Jenazah Tumenggung Kobar terangkat ke atas bersama asap yang membumbung tinggi ke angkasa seraya berpesan “Wahai anak cucu saya jangan ikuti kepercayaan saya, ikutlah kepercayaan Wongsopati dan bila ingin menemui saya datanglah ke Sigeseng”.
Sigeseng merupakan suatu tempat yang berada di tepi pantai daerah Comal, Kabupaten Pemalang.
Memiliki Ikonik Brug Lengkung
Dikutip dari laman Instagram@pekalonganinfo, Brug Lengkung menjadi simbol ikonik Desa Karangdowo, Kecamatan Kedungwuni, Kabupaten Pekalongan. Jembatan sepanjang 40 meter dan lebar 3 meter ini tetap indah dilihat dari berbagai sudut pandang.
Keunikan dari Brug Lengkung adalah bentuk bangunannya yang melengkung (menyerupai gunung).
Jembatan ini merupakan salah satu peninggalan penjajahan Belanda yang dibangun oleh tenaga-tenaga manusia yang diambil paksa dari warga Desa Lolong, sekitar tahun 1912.
Meskipun usianya sudah lebih dari 1 abad, tapi nyatanya jembatan yang dibangun oleh Belanda ini masih berdiri kokoh hingga saat ini.
Pada zaman dahulu, Brug Plengkung dibangun dan difungsikan sebagai sarana untuk irigasi pada zaman pemerintah kolonial Hindia Belanda.
Saluran irigasi ini mengairi sawah-sawah di Kecamatan Tirto dari Bendungan Pesantren Kletak, Wonopringgo dan bermuara ke utara.
Brug Plengkung ini menjadi salah satu spot menarik bagi yang suka menelusuri jejak sejarah maupun yang sekedar ingin datang menikmati pesona alamnya.
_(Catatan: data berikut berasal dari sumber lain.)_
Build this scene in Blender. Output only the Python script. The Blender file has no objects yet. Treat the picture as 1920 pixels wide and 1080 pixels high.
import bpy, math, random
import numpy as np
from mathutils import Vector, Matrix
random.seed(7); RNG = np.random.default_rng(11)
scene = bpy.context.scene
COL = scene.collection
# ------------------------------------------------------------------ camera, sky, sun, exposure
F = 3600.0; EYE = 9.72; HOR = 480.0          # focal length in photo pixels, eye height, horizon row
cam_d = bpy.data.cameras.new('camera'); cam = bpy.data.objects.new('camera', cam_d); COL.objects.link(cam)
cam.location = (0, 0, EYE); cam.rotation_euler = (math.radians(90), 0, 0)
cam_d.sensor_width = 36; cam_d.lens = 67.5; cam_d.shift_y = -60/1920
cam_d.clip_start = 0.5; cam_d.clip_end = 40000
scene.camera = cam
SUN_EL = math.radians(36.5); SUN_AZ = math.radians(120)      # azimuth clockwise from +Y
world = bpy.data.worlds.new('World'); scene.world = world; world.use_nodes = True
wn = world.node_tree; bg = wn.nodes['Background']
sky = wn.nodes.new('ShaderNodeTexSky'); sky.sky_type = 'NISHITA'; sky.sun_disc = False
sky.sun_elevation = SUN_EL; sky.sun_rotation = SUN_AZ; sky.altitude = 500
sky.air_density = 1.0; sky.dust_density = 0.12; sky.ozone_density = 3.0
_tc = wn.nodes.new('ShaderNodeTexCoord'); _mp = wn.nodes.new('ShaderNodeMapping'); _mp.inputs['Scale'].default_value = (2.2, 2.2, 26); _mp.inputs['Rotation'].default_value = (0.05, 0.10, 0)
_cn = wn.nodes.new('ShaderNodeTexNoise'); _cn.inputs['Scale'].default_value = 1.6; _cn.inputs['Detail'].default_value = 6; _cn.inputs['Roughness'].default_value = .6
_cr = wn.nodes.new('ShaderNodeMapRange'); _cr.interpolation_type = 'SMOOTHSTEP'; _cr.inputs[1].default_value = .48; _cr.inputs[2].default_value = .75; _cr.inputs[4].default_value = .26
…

Bangunan ini memiliki nilai sejarah yang tinggi tapi sayangnya pemerintah Kabupaten Pekalongan belum menjadikan bangunan ini sebagai warisan budaya sehingga bangun ini nampak tidak terawat.
Mayoritas Mata Pencaharian
Desa Karangdowo berbatasan langsung dengan kecamatan wonopringgo (sebelah selatan), desa bugangan sebelah barat, desa tangkil sebelah utara, desa paesan sebelah timur.
Mayoritas penduduk berpenghasilan dari bekerja menjadi buruh serabutan, buruh jahit, buruh tani dan usaha konveksian.
Di Desa Karangdowo luas wilayahnya sendiri didominasi oleh luas persawahan.
Itulah ulasan sejarah Desa Karangdowo di Kecamatan Kedungwuni, Kabupaten Pekalongan. Semoga bermanfaat.